Lamentavelmente, não se pode replicar os elogios à atuação de Christian Malheiros ao, digamos, empenho, de Rodrigo Santoro. O já veterano, cabelo e barba brancos — mais a barba que o cabelo —, poderia ter aproveitado a experiência ao longo de quase 30 anos de carreira para aprender a dizer não. É vexatório ter de constatar que o talento de que Santoro dispunha no princípio da carreira — quando deu vida, sem figura de linguagem, a tipos densos o como Frei Malthus da minissérie “Hilda Furacão” (1998), de Glória Perez, ou Wilson Souza Neto, no primoroso “Bicho de Sete Cabeças” (2001), baseado em “Canto dos Malditos”, autobiografia do escritor Austregésilo Carrano Bueno (1957-2008) — era vidro e se quebrou. Passadas quase três décadas, o sotaque do ator petropolitano continua a ser uma pedra no sapato, dele e dos roteiristas, que com a história já se encaminhando para um desfecho inteligentemente realista, investido da aridez exata, inventam que Luca é… do interior do estado do Rio de Janeiro.

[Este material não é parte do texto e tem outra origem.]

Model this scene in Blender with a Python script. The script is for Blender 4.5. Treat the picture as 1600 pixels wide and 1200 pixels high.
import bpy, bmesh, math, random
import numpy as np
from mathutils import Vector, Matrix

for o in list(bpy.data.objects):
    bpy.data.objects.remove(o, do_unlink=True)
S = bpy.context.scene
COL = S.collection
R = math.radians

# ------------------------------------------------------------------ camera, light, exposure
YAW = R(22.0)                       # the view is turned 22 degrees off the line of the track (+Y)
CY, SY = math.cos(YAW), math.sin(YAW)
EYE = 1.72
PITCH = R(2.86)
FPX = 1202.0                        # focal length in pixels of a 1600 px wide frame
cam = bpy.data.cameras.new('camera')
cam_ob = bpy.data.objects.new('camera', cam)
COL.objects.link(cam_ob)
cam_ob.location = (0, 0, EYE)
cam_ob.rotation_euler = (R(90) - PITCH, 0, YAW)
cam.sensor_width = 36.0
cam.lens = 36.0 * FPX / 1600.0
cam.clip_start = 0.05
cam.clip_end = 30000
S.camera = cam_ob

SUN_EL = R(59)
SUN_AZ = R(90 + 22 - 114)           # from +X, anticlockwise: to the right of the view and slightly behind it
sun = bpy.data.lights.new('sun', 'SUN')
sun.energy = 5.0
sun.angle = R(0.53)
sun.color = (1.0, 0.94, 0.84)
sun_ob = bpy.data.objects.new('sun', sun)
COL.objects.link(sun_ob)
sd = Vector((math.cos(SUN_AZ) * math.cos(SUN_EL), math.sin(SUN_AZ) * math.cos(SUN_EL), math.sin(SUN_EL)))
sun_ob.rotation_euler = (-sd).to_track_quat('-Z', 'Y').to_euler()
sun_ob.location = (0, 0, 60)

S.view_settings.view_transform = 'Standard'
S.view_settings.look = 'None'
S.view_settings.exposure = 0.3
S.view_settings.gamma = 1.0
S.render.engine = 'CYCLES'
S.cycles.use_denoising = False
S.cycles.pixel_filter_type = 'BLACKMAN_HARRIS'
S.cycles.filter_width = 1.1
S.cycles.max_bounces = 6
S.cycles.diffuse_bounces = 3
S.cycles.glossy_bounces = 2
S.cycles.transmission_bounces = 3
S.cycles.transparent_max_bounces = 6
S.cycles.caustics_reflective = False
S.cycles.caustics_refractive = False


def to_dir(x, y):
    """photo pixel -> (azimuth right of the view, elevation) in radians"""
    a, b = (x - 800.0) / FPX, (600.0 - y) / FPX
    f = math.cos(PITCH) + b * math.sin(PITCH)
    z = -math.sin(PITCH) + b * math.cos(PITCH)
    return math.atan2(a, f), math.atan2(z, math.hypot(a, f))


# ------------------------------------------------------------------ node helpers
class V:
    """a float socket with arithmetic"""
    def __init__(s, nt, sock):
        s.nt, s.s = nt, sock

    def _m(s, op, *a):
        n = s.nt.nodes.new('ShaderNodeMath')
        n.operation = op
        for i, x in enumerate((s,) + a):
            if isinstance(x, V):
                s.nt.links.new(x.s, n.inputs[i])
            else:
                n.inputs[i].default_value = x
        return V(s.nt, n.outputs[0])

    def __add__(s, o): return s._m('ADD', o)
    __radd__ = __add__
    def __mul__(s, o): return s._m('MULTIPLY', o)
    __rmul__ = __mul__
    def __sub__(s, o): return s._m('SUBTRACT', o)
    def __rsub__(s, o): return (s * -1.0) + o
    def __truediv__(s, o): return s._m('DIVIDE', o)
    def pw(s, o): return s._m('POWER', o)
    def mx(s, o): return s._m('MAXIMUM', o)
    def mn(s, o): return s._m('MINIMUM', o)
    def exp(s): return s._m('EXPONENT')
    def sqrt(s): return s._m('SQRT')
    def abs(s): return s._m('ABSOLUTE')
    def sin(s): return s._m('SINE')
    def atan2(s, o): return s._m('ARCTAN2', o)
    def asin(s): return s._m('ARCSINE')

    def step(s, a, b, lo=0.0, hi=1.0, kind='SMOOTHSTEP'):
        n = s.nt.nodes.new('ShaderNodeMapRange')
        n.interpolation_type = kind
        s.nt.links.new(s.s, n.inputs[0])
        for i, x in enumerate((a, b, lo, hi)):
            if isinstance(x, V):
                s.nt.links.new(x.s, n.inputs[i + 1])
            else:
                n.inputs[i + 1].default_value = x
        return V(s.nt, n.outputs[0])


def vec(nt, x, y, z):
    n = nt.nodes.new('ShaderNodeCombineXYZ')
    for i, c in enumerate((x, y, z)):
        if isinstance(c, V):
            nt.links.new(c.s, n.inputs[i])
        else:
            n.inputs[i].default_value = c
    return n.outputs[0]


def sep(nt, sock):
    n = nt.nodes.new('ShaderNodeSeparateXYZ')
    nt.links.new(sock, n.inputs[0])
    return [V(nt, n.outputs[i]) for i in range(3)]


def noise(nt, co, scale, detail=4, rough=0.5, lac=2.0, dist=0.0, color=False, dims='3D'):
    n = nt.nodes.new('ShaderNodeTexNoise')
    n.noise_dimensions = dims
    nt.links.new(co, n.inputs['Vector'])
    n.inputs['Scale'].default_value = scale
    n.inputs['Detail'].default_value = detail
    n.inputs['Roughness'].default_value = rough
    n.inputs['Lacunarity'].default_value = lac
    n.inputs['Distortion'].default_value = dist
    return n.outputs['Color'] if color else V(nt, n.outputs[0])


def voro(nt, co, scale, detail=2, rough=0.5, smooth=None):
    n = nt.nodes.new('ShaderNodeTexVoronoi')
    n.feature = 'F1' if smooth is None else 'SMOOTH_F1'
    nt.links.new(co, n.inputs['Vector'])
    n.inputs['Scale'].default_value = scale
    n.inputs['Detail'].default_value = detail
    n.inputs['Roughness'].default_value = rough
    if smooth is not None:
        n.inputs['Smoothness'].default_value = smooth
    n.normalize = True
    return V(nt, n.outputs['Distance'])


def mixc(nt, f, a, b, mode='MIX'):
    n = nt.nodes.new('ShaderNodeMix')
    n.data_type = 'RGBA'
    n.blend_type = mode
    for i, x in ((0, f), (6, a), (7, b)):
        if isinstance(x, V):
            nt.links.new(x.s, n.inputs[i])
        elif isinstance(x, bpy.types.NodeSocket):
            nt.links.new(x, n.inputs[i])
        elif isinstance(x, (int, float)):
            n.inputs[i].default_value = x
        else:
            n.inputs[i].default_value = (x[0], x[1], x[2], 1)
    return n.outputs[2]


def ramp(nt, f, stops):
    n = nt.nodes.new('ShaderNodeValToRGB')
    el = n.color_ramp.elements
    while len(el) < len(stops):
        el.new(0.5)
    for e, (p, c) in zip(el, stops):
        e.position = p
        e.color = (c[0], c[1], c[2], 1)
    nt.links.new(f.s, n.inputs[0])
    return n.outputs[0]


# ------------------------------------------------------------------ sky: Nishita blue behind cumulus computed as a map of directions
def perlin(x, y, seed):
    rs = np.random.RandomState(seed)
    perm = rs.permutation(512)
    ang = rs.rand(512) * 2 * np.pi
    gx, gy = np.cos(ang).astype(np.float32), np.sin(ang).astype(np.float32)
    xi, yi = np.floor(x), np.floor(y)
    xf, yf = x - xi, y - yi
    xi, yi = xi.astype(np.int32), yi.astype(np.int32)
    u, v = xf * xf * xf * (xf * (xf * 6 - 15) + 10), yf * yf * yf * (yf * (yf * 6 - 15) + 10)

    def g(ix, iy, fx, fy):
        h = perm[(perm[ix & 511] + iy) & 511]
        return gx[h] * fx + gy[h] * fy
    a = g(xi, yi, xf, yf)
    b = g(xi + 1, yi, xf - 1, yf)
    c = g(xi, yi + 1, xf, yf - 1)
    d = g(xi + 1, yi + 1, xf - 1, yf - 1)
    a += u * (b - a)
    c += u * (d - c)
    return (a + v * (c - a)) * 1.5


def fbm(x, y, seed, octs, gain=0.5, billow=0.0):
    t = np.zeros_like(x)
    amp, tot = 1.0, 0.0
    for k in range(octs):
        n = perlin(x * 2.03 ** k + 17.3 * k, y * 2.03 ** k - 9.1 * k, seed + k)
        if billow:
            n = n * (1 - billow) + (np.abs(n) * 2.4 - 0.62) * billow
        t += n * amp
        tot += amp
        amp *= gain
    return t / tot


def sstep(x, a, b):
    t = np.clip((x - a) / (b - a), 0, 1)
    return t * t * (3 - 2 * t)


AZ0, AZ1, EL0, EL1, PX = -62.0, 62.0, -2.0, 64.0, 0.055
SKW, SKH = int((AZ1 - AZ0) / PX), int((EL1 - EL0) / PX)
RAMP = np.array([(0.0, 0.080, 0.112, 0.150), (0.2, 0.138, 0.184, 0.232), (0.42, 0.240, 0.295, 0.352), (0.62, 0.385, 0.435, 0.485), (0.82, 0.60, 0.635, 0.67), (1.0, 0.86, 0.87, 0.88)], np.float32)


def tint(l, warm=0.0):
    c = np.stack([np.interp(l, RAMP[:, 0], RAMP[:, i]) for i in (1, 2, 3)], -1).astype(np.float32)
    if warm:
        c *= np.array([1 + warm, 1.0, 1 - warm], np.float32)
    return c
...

Anti-herói schopenhaueriano para ninguém botar defeito, Mateus já figura entre os grandes personagens da filmografia brasileira. Christian Malheiros é capaz de imprimir a seu protagonista a dubiedade moral de que uma interpretação como essa — complexa, desafiadora, oblíqua, de um sujeito ora apaixonante pela fibra moral, ora abjeto por capitular com o indecoroso e com a delinquência — carece. Suas aparições, sempre cirúrgicas, até permitem que o público esqueça a mediocridade de Rodrigo Santoro, que em algum momento de sua trajetória profissional deve ter escutado de algum sabido que fazer televisão era motivo de demérito e preferiu ir passar vergonha na tela grande. O mundo ainda há de evoluir o suficiente para ter na televisão e no cinema outros profissionais do gabarito de Christian Malheiros.